### Available data
━━━━━━━━━━━━━━━━━━━━

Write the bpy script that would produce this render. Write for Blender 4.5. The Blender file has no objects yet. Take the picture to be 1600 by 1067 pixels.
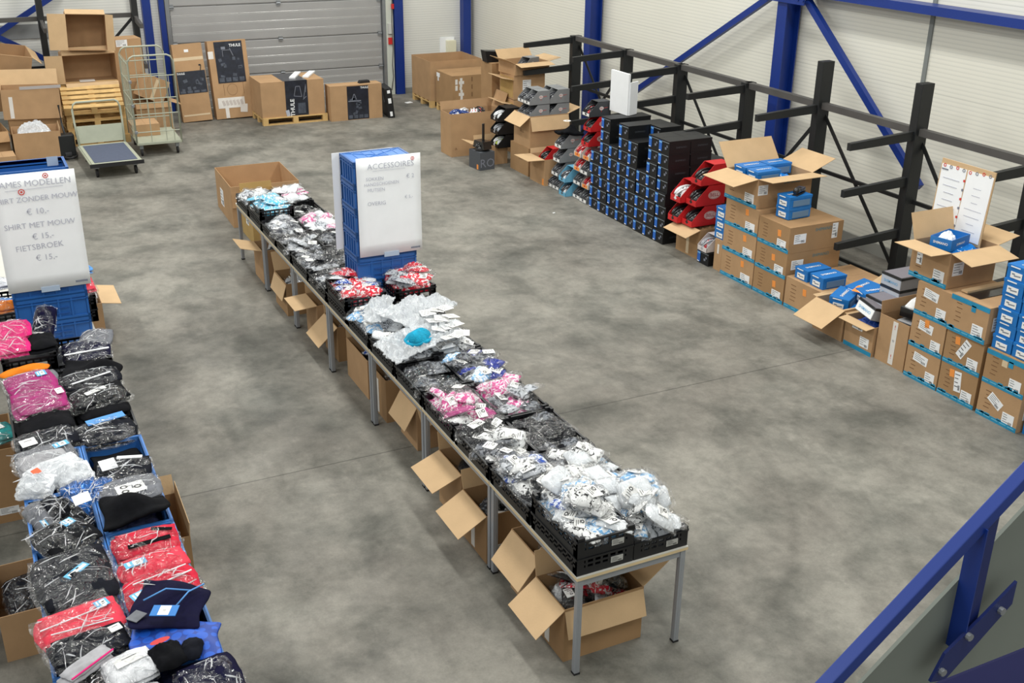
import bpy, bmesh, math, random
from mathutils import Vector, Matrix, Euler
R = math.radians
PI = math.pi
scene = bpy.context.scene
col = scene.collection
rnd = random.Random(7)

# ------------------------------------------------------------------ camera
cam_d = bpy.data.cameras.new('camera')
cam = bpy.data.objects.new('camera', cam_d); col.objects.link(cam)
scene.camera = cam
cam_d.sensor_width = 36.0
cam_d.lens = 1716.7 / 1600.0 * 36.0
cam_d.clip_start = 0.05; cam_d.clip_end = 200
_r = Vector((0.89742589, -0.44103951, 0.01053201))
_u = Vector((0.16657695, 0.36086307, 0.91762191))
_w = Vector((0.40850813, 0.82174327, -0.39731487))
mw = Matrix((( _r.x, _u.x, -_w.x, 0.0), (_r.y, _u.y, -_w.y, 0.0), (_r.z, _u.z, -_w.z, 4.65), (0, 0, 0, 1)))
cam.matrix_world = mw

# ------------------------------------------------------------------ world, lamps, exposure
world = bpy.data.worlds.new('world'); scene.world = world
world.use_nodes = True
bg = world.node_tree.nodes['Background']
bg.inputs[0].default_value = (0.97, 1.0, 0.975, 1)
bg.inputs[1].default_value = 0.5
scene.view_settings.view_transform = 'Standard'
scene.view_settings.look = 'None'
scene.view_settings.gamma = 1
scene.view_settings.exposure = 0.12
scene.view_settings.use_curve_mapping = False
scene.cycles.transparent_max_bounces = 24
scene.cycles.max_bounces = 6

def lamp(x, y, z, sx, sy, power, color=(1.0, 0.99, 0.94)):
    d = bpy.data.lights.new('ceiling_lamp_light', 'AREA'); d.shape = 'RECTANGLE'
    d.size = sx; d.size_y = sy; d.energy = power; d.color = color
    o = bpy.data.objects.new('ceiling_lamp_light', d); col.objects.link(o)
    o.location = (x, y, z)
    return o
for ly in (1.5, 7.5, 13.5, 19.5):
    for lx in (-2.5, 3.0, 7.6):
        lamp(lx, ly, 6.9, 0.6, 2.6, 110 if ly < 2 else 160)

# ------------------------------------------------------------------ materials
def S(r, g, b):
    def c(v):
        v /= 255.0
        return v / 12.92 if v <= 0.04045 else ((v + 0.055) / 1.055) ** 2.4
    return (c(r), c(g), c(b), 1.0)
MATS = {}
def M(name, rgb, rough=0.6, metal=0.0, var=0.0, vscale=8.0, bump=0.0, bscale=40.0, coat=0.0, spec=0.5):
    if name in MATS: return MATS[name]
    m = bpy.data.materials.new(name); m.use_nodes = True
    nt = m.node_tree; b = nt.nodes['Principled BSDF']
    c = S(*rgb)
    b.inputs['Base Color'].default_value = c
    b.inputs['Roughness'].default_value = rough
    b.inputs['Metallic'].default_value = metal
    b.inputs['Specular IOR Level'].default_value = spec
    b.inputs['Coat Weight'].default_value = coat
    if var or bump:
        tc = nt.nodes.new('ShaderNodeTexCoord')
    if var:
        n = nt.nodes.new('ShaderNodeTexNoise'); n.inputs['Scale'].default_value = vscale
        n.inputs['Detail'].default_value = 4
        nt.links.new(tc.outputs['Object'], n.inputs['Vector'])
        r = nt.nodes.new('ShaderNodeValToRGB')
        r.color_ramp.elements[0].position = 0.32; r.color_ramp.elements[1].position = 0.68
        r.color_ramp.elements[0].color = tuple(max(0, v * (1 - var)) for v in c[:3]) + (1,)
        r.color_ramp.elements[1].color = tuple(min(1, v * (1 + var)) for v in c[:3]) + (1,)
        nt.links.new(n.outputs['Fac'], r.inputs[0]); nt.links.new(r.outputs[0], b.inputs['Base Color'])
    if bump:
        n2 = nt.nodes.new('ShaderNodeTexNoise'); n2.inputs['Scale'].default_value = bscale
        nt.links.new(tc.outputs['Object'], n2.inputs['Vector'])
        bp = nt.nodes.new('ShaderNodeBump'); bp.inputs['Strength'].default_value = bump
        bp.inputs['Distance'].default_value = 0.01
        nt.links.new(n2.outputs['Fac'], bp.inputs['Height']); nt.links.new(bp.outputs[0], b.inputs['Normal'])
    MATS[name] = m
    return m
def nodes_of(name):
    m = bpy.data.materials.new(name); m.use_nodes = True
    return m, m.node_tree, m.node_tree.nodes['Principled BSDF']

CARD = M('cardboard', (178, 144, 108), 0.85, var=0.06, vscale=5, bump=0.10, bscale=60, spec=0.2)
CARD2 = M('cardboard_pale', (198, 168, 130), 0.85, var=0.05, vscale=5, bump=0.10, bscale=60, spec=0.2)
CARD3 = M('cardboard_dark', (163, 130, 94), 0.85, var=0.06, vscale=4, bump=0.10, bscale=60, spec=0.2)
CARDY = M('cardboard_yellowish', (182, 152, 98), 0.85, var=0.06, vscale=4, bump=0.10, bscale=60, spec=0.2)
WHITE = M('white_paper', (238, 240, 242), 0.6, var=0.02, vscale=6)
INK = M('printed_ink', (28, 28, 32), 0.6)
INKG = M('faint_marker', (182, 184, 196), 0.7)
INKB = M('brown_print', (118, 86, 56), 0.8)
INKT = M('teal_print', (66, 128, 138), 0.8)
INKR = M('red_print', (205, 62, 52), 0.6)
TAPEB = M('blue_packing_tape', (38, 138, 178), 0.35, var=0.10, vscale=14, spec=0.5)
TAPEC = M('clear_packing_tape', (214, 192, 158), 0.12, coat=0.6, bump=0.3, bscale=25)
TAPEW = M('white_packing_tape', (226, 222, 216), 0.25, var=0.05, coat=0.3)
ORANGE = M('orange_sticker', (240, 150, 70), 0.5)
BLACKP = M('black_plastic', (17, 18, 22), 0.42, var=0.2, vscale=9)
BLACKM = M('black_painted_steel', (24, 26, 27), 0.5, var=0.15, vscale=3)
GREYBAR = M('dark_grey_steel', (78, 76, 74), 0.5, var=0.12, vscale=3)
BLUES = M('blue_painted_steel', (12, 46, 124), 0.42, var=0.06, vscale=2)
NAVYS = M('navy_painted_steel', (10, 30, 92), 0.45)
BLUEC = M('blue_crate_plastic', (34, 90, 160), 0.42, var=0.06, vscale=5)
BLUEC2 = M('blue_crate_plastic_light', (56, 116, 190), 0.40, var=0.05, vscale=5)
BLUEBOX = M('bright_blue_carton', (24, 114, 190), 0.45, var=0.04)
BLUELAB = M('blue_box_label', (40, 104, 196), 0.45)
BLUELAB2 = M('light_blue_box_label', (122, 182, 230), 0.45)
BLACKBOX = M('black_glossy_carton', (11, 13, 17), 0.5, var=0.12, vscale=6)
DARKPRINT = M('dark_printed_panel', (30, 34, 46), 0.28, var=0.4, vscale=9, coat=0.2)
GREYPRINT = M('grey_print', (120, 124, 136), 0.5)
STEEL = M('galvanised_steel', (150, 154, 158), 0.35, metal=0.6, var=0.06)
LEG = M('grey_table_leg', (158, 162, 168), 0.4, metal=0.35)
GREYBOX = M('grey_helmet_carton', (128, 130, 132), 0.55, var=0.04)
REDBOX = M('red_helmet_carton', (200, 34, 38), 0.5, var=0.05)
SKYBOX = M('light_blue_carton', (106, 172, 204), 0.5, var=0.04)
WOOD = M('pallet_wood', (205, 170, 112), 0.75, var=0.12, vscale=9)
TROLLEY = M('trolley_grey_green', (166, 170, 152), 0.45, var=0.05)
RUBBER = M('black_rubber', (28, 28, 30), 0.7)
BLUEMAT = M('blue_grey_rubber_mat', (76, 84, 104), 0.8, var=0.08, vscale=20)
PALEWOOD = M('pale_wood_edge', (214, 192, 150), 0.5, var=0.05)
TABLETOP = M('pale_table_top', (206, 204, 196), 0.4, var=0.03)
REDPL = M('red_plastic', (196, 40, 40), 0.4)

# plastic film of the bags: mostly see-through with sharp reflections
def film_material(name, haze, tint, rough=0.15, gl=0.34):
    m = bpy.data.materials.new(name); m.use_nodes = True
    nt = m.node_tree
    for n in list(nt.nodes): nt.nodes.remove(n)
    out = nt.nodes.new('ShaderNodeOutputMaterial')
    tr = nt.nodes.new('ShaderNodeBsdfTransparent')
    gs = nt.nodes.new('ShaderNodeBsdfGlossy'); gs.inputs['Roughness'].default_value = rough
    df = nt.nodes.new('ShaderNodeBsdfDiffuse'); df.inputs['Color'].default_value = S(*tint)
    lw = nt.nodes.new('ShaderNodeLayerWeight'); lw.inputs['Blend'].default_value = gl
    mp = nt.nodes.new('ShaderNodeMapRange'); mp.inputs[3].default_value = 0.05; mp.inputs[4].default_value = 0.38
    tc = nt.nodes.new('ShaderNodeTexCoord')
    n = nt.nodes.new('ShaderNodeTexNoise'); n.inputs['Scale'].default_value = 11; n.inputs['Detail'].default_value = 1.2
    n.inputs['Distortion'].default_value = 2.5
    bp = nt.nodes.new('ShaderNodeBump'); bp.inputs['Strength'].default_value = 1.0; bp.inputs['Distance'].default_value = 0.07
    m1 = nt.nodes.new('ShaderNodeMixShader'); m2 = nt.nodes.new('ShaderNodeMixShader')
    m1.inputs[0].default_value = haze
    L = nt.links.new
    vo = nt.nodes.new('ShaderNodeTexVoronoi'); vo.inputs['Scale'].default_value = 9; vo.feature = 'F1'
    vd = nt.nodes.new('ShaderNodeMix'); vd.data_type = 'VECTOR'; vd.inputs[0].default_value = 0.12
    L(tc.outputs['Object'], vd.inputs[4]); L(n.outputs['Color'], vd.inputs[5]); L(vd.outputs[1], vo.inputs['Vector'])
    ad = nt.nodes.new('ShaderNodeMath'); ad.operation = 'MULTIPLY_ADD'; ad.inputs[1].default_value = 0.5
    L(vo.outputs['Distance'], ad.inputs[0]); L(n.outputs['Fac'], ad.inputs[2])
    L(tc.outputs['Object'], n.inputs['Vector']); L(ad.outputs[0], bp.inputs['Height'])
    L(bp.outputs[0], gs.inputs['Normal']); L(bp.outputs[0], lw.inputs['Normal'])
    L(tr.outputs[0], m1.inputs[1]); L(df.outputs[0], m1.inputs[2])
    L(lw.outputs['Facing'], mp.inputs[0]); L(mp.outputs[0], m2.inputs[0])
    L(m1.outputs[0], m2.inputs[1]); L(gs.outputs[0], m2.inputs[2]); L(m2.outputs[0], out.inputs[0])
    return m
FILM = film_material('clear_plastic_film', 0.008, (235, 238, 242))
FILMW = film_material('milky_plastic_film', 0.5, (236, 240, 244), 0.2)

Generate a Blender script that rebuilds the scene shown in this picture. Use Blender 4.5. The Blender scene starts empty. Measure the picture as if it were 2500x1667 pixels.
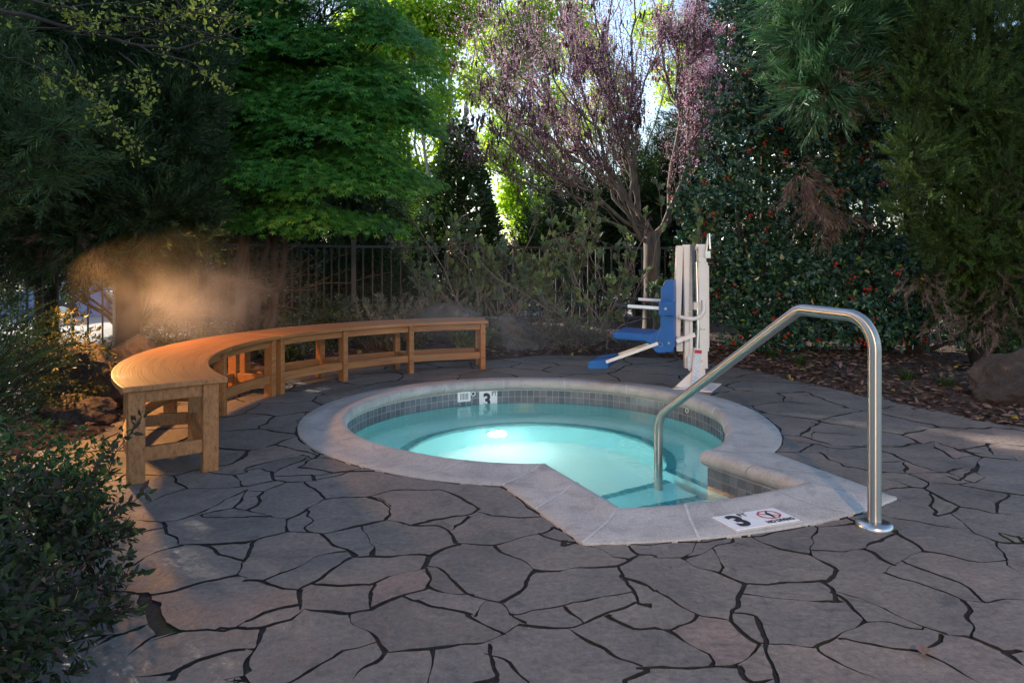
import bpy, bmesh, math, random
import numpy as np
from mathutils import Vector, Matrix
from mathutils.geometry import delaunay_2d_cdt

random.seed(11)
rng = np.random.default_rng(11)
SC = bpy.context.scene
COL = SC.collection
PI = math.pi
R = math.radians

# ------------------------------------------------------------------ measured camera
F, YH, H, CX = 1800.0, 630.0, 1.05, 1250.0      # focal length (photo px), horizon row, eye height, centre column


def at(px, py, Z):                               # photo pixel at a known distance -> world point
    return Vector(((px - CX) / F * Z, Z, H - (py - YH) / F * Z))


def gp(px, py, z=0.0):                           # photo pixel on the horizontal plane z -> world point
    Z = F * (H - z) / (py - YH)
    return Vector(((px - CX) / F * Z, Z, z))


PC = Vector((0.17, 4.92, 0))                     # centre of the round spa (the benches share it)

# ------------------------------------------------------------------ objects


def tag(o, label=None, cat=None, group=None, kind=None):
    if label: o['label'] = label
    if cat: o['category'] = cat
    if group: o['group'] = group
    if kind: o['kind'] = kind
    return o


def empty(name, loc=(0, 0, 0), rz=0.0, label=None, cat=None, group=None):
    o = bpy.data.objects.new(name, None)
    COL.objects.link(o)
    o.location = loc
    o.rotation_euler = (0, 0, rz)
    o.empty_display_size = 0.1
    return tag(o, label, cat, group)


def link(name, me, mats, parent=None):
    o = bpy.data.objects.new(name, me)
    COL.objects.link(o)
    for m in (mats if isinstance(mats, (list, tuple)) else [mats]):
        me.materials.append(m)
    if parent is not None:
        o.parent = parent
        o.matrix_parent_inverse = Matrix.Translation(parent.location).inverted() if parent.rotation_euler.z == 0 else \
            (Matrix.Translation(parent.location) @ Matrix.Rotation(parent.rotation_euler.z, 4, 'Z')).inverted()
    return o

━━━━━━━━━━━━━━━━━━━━

### Problem description
Copy out, exactly, every line from the one that contains "Generate a Blender" through the one that contains "return tag(o, label, cat, group)". Pictures stay out of the copy.

### Output below
Generate a Blender script that rebuilds the scene shown in this picture. Use Blender 4.5. The Blender scene starts empty. Measure the picture as if it were 2500x1667 pixels.
import bpy, bmesh, math, random
import numpy as np
from mathutils import Vector, Matrix
from mathutils.geometry import delaunay_2d_cdt

random.seed(11)
rng = np.random.default_rng(11)
SC = bpy.context.scene
COL = SC.collection
PI = math.pi
R = math.radians

# ------------------------------------------------------------------ measured camera
F, YH, H, CX = 1800.0, 630.0, 1.05, 1250.0      # focal length (photo px), horizon row, eye height, centre column


def at(px, py, Z):                               # photo pixel at a known distance -> world point
    return Vector(((px - CX) / F * Z, Z, H - (py - YH) / F * Z))


def gp(px, py, z=0.0):                           # photo pixel on the horizontal plane z -> world point
    Z = F * (H - z) / (py - YH)
    return Vector(((px - CX) / F * Z, Z, z))


PC = Vector((0.17, 4.92, 0))                     # centre of the round spa (the benches share it)

# ------------------------------------------------------------------ objects


def tag(o, label=None, cat=None, group=None, kind=None):
    if label: o['label'] = label
    if cat: o['category'] = cat
    if group: o['group'] = group
    if kind: o['kind'] = kind
    return o


def empty(name, loc=(0, 0, 0), rz=0.0, label=None, cat=None, group=None):
    o = bpy.data.objects.new(name, None)
    COL.objects.link(o)
    o.location = loc
    o.rotation_euler = (0, 0, rz)
    o.empty_display_size = 0.1
    return tag(o, label, cat, group)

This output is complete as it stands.